Begin with the first line of the material and copy each line word for word through the line that contains "# u runs along"; the pictures are left out.

START

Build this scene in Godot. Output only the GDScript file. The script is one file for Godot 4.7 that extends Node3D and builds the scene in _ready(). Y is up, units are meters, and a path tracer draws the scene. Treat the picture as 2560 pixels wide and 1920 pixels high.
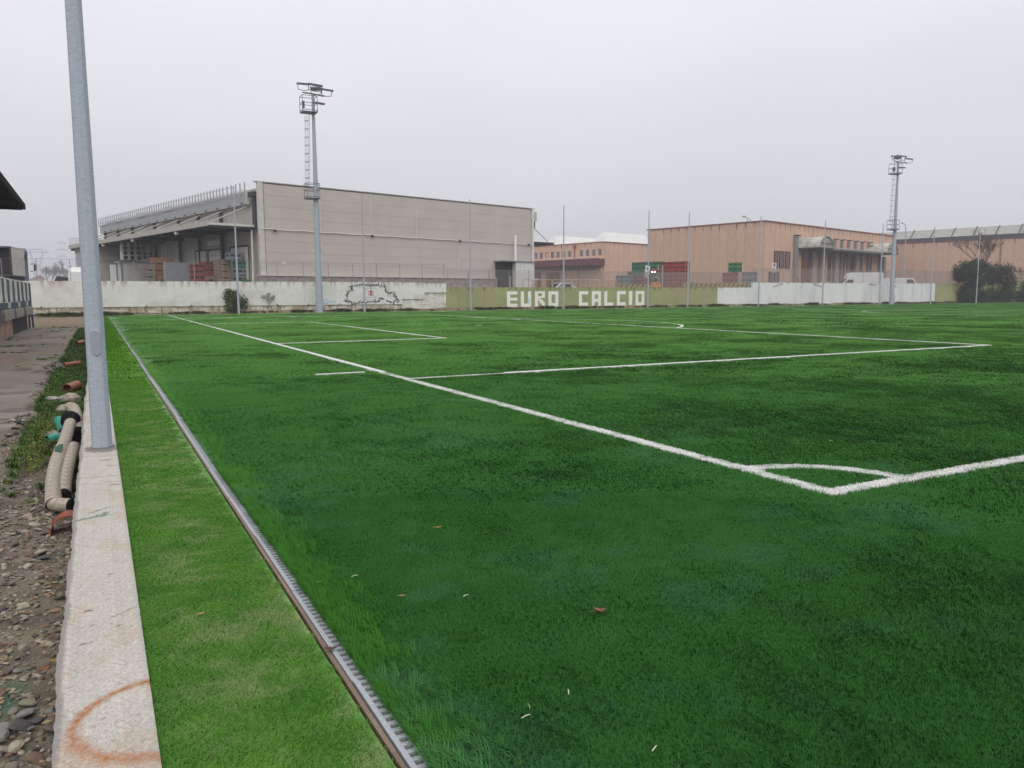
extends Node3D
# A football pitch of artificial turf, its kerb and drain in front, works sheds behind the end wall.
# u runs along the touchline, v along the goal line away from the viewer, y up; V() turns them into a place.

var names := {}
var mats := {}
var meshes := {}
var tex := {}
var rng := RandomNumberGenerator.new()
var n1 := FastNoiseLite.new()
var n2 := FastNoiseLite.new()
var n3 := FastNoiseLite.new()
var DA := Vector3(cos(deg_to_rad(15.0)), 0, -sin(deg_to_rad(15.0)))
var DB := Vector3(-sin(deg_to_rad(15.0)), 0, -cos(deg_to_rad(15.0)))
const TURN := 0.2617994
const EYE := Vector2(-4.505, -3.70)
const YARD := 1.2


func V(u, y, v) -> Vector3:
	return Vector3(u, y, -v)


# ---------------------------------------------------------------- names and metas
func numbered(called) -> String:
	var k = names.get(called, 0)
	names[called] = k + 1
	return called if k == 0 else "%s_%03d" % [called, k]


func tag(o, label, category, group = ""):
	o.set_meta("label", label)
	o.set_meta("category", category)
	if group:
		o.set_meta("group", group)
	return o


func thing(called, label, category, at = Vector3.ZERO, turn = 0.0, group = "") -> Node3D:
	var o := Node3D.new()
	o.name = numbered(called)
	add_child(o)
	o.position = at
	o.rotation.y = turn
	tag(o, label, category, group)
	return o


func setting(called, st, m) -> MeshInstance3D:
	var o = part(null, called, st, m)
	o.set_meta("kind", "structure")
	return o


func part(parent, called, shape, m, at = Vector3.ZERO) -> MeshInstance3D:
	var o := MeshInstance3D.new()
	o.mesh = shape.commit() if shape is SurfaceTool else shape
	o.material_override = m
	if parent == null:
		o.name = numbered(called)
		add_child(o)
	else:
		o.name = called
		parent.add_child(o, true)
	o.position = at
	return o


func dup(o, at, turn, label, group = "") -> Node3D:
	var c = o.duplicate()
	c.name = numbered(String(o.name).rstrip("_0123456789"))
	add_child(c)
	c.position = at
	c.rotation.y = turn
	c.set_meta("label", label)
	if group:
		c.set_meta("group", group)
	return c


# ---------------------------------------------------------------- shapes
func mb() -> SurfaceTool:
	var st := SurfaceTool.new()
	st.begin(Mesh.PRIMITIVE_TRIANGLES)
	return st


func tri(st, a, b, c, col = Color.WHITE):
	var n = (c - a).cross(b - a).normalized()
	for p in [a, b, c]:
		st.set_color(col)
		st.set_normal(n)
		st.set_uv(Vector2(0, 0))
		st.add_vertex(p)


func quad(st, a, b, c, d, col = Color.WHITE, uv = Rect2(0, 0, 1, 1)):
	var n = (c - a).cross(b - a).normalized()
	var us = [Vector2(uv.position.x, uv.end.y), Vector2(uv.position.x, uv.position.y), Vector2(uv.end.x, uv.position.y), Vector2(uv.end.x, uv.end.y)]
	var ps = [a, b, c, d]
	for k in [0, 1, 2, 0, 2, 3]:
		st.set_color(col)
		st.set_normal(n)
		st.set_uv(us[k])
		st.add_vertex(ps[k])


# a box with chamfered or plain edges; b turns it
func box(st, c, s, col = Color.WHITE, b = Basis()):
	var h = s * 0.5
	var p = []
	for k in 8:
		p.append(c + b * Vector3(h.x if k & 1 else -h.x, h.y if k & 2 else -h.y, h.z if k & 4 else -h.z))
	quad(st, p[4], p[6], p[7], p[5], col)
	quad(st, p[1], p[3], p[2], p[0], col)
	quad(st, p[0], p[2], p[6], p[4], col)
	quad(st, p[5], p[7], p[3], p[1], col)
	quad(st, p[2], p[3], p[7], p[6], col)
	quad(st, p[0], p[4], p[5], p[1], col)


func bar(st, p, q, r, n = 6, r2 = -1.0, col = Color.WHITE, spin = 0.0, caps = true):
	if r2 < 0:
		r2 = r
	var d = (q - p).normalized()
	var x = d.cross(Vector3.UP if absf(d.y) < 0.9 else Vector3.RIGHT).normalized()
	var y = d.cross(x)
	var last = []
	for k in n + 1:
		var a = TAU * k / n + spin
		var w = x * cos(a) + y * sin(a)
		var now = [p + w * r, q + w * r2, w]
		if k > 0:
			if n > 8:
				var vs = [last[0], last[1], now[1], last[0], now[1], now[0]]
				var ns = [last[2], last[2], now[2], last[2], now[2], now[2]]
				for j in 6:
					st.set_color(col)
					st.set_normal(ns[j])
					st.set_uv(Vector2.ZERO)
					st.add_vertex(vs[j])
			else:
				quad(st, last[0], last[1], now[1], now[0], col)
			if caps:
				tri(st, p, last[0], now[0], col)
				tri(st, q, now[1], last[1], col)
		last = now


# a smooth tube along points with a radius at each
func tube(st, pts, rad, n = 10, col = Color.WHITE):
	var rings = []
	var side = Vector3.ZERO
	for i in pts.size():
		var d = (pts[mini(i + 1, pts.size() - 1)] - pts[maxi(i - 1, 0)]).normalized()
		if side == Vector3.ZERO:
			side = d.cross(Vector3.UP if absf(d.y) < 0.9 else Vector3.RIGHT).normalized()
		side = (side - d * side.dot(d)).normalized()
		var up = d.cross(side)
		var ring = []
		for k in n:
			var a = TAU * k / n
			var w = side * cos(a) + up * sin(a)
			ring.append([pts[i] + w * (rad[i] if rad is Array else rad), w])
		rings.append(ring)
	for i in pts.size() - 1:
		for k in n:
			var j = (k + 1) % n
			for e in [rings[i][k], rings[i + 1][k], rings[i + 1][j], rings[i][k], rings[i + 1][j], rings[i][j]]:
				st.set_color(col)
				st.set_normal(e[1])
				st.set_uv(Vector2.ZERO)
				st.add_vertex(e[0])


# an outline in x and y given depth along z, its rim bevelled
func slab(st, pts, z0, z1, col = Color.WHITE, bev = 0.0):
	var n = pts.size()
	var mid = Vector2.ZERO
	for p in pts:
		mid += p / n
	var inner = []
	for p in pts:
		inner.append(p - (p - mid).normalized() * bev)
	var idx = Geometry2D.triangulate_polygon(PackedVector2Array(inner))
	var turned = Geometry2D.is_polygon_clockwise(PackedVector2Array(inner))
	for k in range(0, idx.size(), 3):
		var t = []
		for j in 3:
			t.append(inner[idx[k + j]])
		var cw = (t[1] - t[0]).cross(t[2] - t[0]) < 0
		if not cw:
			t.reverse()
		tri(st, Vector3(t[0].x, t[0].y, z1), Vector3(t[1].x, t[1].y, z1), Vector3(t[2].x, t[2].y, z1), col)
		tri(st, Vector3(t[2].x, t[2].y, z0), Vector3(t[1].x, t[1].y, z0), Vector3(t[0].x, t[0].y, z0), col)
	for k in n:
		var a = k
		var b = (k + 1) % n
		if not turned:
			a = (k + 1) % n
			b = k
		var P = pts[a]
		var Q = pts[b]
		var p = inner[a]
		var q = inner[b]
		quad(st, Vector3(P.x, P.y, z0 + bev), Vector3(P.x, P.y, z1 - bev), Vector3(Q.x, Q.y, z1 - bev), Vector3(Q.x, Q.y, z0 + bev), col)
		if bev > 0:
			quad(st, Vector3(P.x, P.y, z1 - bev), Vector3(p.x, p.y, z1), Vector3(q.x, q.y, z1), Vector3(Q.x, Q.y, z1 - bev), col)
			quad(st, Vector3(p.x, p.y, z0), Vector3(P.x, P.y, z0 + bev), Vector3(Q.x, Q.y, z0 + bev), Vector3(q.x, q.y, z0), col)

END

**RESPONSE TO THIS EXERCISE:**
Build this scene in Godot. Output only the GDScript file. The script is one file for Godot 4.7 that extends Node3D and builds the scene in _ready(). Y is up, units are meters, and a path tracer draws the scene. Treat the picture as 2560 pixels wide and 1920 pixels high.
extends Node3D
# A football pitch of artificial turf, its kerb and drain in front, works sheds behind the end wall.
# u runs along the touchline, v along the goal line away from the viewer, y up; V() turns them into a place.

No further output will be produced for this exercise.